The request: In the following material, identify every line holding the string "Blender" and return it.

Record set:
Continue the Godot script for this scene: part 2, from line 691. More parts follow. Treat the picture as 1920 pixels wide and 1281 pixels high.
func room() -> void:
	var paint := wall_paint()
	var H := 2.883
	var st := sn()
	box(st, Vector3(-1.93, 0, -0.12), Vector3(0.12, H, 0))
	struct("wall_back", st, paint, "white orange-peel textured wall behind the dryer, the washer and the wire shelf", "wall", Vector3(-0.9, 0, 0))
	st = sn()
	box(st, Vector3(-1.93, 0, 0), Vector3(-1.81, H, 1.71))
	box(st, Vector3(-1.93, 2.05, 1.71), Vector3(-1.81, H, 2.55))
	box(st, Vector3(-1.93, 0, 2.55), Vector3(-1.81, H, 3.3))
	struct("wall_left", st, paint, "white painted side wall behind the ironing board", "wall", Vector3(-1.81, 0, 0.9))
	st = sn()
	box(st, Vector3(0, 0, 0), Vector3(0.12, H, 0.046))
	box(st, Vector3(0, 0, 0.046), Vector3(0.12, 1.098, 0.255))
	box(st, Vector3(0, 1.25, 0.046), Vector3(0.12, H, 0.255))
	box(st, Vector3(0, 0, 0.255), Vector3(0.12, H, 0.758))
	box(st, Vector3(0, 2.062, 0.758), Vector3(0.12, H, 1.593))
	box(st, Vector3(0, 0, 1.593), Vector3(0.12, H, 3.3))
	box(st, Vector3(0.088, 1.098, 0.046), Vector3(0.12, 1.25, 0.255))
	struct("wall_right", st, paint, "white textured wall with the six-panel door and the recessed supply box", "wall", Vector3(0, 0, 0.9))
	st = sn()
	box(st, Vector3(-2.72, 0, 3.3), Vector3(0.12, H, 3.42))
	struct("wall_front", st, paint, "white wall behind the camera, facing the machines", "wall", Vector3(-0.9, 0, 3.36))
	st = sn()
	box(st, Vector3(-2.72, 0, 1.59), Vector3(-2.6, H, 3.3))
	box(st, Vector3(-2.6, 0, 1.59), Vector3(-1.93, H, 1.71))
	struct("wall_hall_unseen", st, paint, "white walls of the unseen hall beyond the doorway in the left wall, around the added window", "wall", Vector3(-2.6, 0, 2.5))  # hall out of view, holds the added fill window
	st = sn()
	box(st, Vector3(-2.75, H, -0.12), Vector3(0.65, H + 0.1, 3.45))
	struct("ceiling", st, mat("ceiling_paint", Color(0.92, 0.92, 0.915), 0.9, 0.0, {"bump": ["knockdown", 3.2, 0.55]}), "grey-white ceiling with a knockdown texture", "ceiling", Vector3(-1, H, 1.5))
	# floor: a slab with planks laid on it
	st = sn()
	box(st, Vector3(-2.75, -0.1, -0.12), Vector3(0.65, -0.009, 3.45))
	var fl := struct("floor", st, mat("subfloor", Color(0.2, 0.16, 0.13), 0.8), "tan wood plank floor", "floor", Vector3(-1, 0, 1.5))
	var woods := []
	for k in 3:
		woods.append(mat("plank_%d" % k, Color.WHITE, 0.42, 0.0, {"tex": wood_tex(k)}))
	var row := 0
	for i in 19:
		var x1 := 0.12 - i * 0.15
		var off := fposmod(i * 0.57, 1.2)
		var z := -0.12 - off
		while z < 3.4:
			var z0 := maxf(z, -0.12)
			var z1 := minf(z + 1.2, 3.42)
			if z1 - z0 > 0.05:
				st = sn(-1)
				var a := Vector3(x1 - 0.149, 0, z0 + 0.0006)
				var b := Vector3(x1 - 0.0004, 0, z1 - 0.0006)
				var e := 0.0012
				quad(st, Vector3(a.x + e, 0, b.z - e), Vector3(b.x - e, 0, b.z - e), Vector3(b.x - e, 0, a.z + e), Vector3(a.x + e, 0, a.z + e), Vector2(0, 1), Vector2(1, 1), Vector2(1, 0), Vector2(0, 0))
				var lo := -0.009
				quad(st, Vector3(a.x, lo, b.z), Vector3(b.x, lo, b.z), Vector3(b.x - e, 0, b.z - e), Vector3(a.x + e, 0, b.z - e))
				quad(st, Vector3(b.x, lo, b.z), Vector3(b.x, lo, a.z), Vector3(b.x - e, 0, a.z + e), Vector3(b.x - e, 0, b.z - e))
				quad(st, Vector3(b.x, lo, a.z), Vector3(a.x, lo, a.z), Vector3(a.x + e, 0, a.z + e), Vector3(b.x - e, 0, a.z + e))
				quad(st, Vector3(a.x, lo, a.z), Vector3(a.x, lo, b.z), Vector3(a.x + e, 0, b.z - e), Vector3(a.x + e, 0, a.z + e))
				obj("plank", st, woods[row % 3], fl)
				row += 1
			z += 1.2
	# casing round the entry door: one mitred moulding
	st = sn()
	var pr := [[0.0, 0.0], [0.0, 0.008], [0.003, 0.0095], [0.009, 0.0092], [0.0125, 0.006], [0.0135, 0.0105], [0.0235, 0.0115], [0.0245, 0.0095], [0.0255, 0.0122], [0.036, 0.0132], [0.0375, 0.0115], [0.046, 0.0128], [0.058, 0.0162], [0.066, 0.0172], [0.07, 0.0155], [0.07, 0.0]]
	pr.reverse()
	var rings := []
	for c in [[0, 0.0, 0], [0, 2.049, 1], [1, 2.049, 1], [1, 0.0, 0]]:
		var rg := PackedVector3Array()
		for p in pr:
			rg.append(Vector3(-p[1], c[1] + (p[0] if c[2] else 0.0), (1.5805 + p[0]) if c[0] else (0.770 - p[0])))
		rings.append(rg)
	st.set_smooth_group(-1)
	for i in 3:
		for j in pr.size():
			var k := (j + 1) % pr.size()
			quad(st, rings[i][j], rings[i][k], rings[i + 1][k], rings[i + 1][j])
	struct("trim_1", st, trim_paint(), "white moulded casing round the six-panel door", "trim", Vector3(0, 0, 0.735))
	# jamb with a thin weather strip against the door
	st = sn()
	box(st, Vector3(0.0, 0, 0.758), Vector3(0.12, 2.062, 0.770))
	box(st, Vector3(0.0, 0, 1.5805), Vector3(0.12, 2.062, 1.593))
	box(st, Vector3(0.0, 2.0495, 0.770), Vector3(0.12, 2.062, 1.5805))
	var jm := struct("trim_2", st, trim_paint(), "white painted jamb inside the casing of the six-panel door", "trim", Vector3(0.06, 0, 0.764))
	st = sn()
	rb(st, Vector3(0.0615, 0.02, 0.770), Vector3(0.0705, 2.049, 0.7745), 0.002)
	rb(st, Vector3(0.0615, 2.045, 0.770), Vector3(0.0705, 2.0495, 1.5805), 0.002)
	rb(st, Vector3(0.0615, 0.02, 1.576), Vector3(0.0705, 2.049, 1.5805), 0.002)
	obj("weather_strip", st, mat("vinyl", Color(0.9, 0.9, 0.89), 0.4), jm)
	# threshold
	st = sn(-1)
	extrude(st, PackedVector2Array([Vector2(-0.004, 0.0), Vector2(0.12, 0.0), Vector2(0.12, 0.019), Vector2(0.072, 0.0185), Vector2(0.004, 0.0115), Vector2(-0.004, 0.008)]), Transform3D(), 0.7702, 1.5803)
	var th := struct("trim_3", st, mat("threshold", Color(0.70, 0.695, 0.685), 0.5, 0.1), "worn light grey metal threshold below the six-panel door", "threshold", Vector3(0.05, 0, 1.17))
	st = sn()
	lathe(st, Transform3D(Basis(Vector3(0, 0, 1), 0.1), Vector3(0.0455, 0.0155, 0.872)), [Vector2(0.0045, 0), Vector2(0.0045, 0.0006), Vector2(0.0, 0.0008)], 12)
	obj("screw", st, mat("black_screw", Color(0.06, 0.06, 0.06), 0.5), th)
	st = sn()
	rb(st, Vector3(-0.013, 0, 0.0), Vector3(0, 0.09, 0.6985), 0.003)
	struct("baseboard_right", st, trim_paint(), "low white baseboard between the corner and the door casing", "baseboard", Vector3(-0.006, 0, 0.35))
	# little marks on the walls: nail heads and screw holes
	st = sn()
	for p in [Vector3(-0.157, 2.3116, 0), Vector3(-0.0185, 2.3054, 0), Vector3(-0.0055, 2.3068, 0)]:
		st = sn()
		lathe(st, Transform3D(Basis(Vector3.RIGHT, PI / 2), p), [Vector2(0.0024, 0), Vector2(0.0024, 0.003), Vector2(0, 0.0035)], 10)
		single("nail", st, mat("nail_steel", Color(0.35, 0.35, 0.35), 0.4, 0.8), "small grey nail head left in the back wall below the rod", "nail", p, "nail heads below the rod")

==

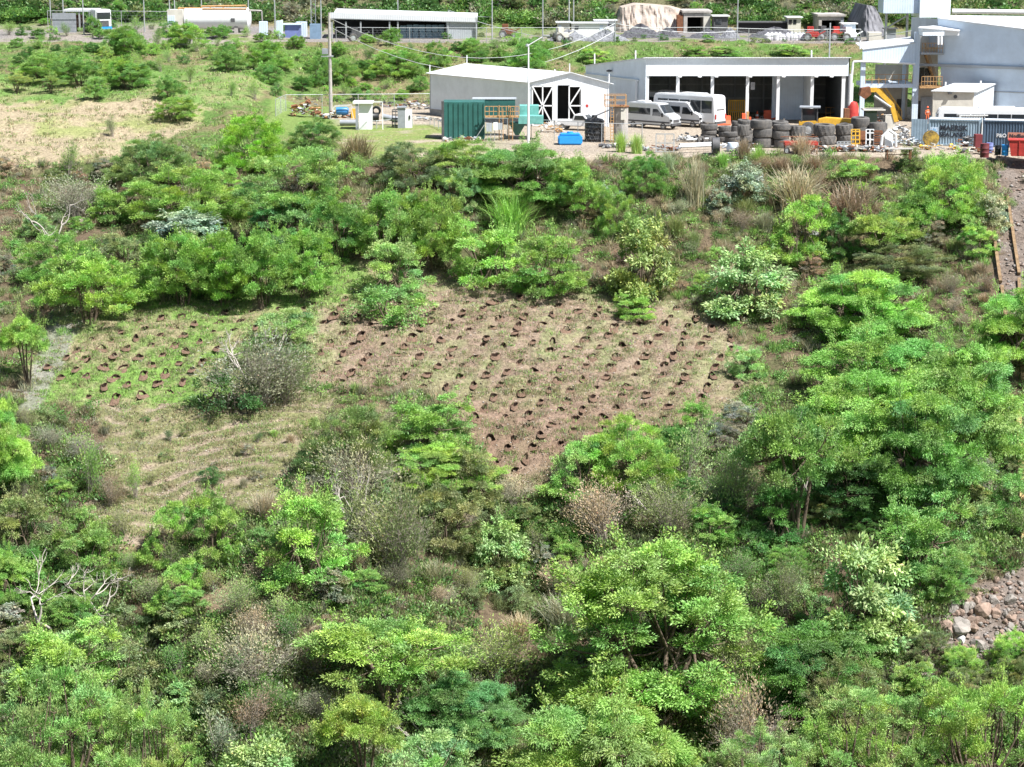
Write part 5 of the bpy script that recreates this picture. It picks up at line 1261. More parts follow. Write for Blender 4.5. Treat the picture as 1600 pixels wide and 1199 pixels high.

---

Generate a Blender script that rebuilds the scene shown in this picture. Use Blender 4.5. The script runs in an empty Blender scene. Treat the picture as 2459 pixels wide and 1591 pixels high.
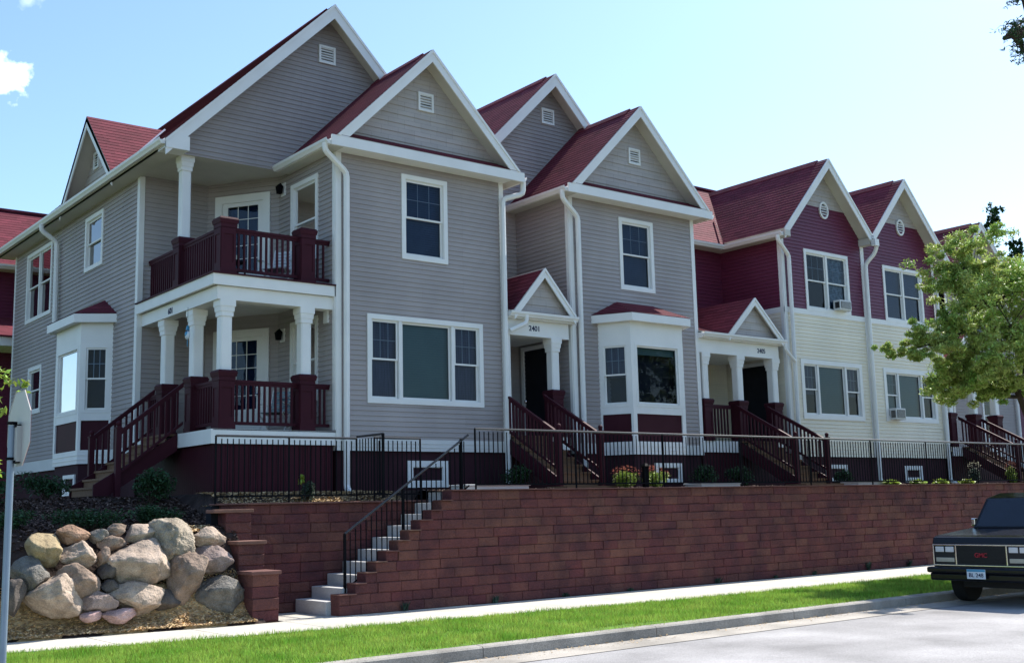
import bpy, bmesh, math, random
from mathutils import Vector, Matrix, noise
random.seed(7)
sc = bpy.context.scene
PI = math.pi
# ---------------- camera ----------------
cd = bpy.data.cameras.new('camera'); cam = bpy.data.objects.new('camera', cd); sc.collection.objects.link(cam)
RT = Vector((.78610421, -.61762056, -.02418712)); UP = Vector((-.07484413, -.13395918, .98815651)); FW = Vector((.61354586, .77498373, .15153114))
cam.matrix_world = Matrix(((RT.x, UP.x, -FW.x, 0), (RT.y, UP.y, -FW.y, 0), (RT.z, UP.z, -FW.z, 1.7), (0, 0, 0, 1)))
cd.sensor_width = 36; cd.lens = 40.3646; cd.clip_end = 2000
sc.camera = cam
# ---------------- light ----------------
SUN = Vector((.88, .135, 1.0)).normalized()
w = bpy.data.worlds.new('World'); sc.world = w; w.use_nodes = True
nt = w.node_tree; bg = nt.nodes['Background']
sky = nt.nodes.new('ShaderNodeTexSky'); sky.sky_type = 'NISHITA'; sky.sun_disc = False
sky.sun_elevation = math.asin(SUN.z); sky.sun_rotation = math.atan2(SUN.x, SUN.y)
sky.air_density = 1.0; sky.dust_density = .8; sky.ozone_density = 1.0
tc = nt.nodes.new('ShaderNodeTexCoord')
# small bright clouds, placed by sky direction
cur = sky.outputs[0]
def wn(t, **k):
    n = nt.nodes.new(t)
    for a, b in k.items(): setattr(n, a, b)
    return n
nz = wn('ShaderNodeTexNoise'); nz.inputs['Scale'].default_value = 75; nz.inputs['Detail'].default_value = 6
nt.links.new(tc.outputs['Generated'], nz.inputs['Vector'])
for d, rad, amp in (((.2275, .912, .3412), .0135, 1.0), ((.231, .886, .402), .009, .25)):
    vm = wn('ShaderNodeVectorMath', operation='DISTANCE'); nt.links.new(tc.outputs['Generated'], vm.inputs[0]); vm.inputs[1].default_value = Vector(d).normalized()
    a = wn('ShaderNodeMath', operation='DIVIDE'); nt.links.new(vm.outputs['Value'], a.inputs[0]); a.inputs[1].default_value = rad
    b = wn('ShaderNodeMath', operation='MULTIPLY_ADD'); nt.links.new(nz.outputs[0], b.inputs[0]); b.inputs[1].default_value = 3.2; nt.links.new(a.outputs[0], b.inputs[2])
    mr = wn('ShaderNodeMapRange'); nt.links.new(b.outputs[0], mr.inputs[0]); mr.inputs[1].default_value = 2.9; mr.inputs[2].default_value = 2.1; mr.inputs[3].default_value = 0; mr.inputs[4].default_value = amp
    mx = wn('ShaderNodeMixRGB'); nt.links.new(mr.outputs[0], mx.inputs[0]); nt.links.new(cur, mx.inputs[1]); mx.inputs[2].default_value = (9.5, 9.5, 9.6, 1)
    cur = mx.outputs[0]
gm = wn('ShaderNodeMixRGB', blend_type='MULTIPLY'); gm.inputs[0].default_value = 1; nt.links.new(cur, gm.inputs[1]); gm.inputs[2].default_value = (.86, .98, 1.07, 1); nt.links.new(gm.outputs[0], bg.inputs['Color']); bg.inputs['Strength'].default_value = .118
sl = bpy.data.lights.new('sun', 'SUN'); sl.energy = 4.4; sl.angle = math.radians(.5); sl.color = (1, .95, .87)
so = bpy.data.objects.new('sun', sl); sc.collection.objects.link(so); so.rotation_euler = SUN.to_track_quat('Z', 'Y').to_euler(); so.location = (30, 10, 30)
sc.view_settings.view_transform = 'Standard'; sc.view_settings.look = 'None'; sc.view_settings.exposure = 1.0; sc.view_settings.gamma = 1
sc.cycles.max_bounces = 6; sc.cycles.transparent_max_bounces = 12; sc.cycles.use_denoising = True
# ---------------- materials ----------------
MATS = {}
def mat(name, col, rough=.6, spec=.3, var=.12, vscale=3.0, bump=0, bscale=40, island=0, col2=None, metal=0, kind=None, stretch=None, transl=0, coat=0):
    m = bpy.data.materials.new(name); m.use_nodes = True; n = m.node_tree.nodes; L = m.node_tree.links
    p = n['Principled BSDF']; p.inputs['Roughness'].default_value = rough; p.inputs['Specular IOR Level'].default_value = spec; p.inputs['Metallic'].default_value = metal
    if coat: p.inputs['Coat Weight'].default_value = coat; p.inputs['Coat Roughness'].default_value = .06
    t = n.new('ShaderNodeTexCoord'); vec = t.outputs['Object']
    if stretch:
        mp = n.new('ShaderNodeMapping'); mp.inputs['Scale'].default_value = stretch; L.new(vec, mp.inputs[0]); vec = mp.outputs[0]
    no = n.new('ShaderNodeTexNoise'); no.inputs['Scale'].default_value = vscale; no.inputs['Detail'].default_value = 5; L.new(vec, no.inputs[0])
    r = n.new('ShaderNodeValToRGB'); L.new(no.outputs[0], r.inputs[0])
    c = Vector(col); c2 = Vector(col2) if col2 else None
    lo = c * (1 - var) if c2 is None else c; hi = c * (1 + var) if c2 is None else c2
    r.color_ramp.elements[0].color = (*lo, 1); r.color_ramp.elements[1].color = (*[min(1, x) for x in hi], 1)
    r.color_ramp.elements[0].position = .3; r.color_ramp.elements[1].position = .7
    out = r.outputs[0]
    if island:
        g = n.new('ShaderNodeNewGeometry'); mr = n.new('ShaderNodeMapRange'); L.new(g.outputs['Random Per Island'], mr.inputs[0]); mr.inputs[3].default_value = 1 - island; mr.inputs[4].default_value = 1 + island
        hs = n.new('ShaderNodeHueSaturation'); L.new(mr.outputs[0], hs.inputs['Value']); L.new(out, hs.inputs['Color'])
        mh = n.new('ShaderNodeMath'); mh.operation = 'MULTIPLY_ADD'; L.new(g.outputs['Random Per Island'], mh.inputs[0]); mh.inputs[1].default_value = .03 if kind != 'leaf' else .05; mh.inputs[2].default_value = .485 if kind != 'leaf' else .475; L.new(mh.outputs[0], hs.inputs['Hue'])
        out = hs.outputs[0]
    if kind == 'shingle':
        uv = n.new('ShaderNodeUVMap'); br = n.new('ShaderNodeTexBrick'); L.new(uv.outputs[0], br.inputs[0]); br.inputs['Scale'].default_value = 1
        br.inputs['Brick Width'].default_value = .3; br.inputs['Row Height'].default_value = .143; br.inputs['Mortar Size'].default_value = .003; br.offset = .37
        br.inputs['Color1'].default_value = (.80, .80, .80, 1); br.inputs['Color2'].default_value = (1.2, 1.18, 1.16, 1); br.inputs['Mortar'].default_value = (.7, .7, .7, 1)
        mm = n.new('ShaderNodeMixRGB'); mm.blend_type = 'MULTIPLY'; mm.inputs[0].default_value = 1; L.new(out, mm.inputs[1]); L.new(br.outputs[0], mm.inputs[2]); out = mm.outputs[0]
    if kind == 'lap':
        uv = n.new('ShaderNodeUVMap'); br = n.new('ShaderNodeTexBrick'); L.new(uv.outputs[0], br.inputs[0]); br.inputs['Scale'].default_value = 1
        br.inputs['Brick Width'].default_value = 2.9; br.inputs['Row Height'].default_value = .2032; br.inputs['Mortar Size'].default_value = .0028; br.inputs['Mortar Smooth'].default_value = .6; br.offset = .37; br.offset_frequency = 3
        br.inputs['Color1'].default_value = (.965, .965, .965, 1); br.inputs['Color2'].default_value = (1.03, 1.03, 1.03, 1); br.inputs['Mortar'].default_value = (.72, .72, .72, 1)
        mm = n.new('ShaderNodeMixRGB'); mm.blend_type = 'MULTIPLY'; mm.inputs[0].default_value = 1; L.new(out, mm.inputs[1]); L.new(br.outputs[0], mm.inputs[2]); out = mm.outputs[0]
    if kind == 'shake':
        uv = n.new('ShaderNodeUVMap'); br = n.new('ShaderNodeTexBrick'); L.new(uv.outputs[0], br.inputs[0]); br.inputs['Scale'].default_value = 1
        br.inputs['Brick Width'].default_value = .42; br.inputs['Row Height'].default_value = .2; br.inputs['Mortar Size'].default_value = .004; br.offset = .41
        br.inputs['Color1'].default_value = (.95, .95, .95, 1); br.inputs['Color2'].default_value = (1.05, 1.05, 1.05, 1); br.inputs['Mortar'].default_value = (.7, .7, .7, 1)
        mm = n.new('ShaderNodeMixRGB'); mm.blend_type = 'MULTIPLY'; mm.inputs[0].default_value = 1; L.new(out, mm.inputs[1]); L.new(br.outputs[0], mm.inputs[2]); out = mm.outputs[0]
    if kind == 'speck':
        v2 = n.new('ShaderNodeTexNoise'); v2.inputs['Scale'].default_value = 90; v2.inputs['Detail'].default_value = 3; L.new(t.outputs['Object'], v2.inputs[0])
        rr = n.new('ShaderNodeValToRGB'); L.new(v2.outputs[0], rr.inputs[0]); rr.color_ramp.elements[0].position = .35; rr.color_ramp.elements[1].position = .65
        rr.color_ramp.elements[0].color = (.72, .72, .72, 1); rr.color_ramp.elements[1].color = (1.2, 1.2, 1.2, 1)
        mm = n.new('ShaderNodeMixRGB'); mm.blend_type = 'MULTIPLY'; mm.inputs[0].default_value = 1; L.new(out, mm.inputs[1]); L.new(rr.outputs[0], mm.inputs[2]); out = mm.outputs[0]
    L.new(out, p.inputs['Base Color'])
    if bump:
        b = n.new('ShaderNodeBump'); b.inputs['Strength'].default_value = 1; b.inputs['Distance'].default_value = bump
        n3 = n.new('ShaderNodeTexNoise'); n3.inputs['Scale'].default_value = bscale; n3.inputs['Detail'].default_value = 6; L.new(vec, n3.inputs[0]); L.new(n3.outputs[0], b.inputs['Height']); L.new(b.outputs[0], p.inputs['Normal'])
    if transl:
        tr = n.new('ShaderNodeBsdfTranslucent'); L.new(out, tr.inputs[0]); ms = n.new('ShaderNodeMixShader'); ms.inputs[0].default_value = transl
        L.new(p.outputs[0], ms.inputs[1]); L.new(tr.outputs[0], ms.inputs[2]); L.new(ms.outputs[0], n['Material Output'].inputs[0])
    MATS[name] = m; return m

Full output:
Write part 5 of the bpy script that recreates this picture. It picks up at line 1261. More parts follow. Write for Blender 4.5. Treat the picture as 1600 pixels wide and 1199 pixels high.
Generate a Blender script that rebuilds the scene shown in this picture. Use Blender 4.5. The script runs in an empty Blender scene. Treat the picture as 2459 pixels wide and 1591 pixels high.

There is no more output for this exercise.